Como, la pizzeria Ideale ridotta in cenere: il gestore tra i quattro sotto accusa

Secondo la Procura che ha chiuso le indagini il rogo notturno di settembre è stato certamente doloso

Il sostituto procuratore Maria Isella

Il sostituto procuratore Maria Isella

Dongo (Como) -  La notte tra il 9 e il 10 settembre scorso, un boato aveva svegliato i residenti di via San Lorenzo, a Dongo. Era bastato affacciarsi alle finestre per capire cosa stesse accadendo: la pizzeria Ideale stava andando a fuoco, con fiamme impressionanti, alte diversi metri. I vigili del fuoco avevano lavorato per ore, arrivando fin da subito a una conclusione lapidaria: incendio doloso.

Le quattro taniche che avevano trasportato sostanze combustibili, sopravvissute al rogo e raccolte al termine delle operazioni di spegnimento, avevano fatto partire subito le indagini dei carabinieri del Nucleo Investigativo di Como e della Compagnia di Menaggio.

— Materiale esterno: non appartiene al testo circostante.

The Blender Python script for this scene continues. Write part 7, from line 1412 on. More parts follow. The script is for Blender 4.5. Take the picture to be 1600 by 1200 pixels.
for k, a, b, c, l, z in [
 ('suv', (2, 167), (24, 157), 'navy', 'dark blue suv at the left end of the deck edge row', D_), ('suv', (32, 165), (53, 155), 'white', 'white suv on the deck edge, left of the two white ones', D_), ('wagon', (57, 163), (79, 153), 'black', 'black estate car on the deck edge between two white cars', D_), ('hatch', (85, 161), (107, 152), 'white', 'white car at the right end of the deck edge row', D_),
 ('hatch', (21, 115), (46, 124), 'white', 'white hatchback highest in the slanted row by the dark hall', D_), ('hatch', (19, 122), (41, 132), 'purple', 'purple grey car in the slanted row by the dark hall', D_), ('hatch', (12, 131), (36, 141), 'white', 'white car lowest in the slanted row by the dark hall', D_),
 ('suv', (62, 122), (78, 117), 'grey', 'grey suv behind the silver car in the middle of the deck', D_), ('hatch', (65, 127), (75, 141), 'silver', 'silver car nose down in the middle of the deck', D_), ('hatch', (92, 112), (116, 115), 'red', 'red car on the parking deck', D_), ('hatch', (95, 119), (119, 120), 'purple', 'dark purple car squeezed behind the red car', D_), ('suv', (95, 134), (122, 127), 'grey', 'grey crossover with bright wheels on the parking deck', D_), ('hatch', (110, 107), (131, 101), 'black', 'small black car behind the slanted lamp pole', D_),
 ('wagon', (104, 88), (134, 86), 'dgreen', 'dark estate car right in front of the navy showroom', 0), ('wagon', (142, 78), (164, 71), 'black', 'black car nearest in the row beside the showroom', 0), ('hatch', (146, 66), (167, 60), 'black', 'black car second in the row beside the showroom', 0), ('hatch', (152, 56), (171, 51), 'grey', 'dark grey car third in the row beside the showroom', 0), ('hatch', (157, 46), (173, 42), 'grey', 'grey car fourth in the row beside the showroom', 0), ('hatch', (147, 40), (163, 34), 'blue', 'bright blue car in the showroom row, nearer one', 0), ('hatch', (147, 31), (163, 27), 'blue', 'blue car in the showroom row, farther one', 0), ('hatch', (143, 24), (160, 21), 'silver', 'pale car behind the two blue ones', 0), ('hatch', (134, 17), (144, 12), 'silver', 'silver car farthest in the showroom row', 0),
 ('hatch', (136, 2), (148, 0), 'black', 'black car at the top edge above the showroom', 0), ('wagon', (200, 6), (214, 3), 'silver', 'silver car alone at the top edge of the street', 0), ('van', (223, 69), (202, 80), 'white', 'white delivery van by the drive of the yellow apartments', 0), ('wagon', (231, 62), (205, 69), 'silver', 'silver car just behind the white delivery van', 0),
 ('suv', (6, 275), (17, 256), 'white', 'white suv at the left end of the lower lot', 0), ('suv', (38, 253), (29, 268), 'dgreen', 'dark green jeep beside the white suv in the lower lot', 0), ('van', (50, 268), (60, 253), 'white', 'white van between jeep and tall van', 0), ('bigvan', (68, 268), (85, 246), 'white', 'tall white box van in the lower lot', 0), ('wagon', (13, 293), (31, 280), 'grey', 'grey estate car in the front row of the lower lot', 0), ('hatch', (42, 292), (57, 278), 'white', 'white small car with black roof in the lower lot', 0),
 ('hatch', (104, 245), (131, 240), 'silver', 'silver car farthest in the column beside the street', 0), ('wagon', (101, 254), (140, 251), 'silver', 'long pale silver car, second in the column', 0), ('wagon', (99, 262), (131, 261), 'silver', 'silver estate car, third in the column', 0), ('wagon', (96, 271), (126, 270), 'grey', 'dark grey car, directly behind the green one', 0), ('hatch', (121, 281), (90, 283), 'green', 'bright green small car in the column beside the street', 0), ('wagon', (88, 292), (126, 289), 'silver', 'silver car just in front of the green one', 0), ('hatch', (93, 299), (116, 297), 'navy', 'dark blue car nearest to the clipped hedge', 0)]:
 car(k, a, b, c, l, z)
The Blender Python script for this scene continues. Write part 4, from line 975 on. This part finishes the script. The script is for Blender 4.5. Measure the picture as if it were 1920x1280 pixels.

Arrivate ora a conclusione, con la formalizzazione dell’accusa nei confronti di quattro persone ritenute responsabili di quel rogo, con diversi ruoli.

Innanzi tutto M.I., 36 anni, residente a Dongo, gestore del locale; il cognato A.M., 51 anni, di Bibbiano, che avrebbe a sua volta contattato D.A., 49 anni, anche lui di Bibbiano, in provincia di Reggio Emilia; e poi A.D.P., 48enne di Sant’Ilario d’Enza, in Toscana. Secondo il sostituto procuratore di Como Maria Vittoria Isella, i quattro in concorso tra loro, e con un quinto complice non identificato, avrebbero organizzato e messo a segno l’incendio di cui sono accusati. In particolare M.I.. si sarebbe rivolto a suo cognato A.M., che il giorno precedente l’incendio aveva fatto un sopralluogo nel locale e, con il tramite di D.A., avrebbe reclutato A.D.P. e un altro per noleggiare l’auto utilizzata per arrivare a Dongo.

Le indagini hanno avuto un importante punto di partenza: sul luogo del delitto, era stato ritrovato il telefono cellulare di A.D.P.. Da qui i carabinieri avevano svolto accertamenti per ricostruire i contatti avuti nei giorni precedenti, che avevano portato agli altri. Era poi emerso che A.. aveva noleggiato un’auto a Reggio Emilia, ritirata da A.D.P: a quel punto, il viaggio era stato ricostruito tramite i tabulati telefonici e le videoriprese lungo il tragitto.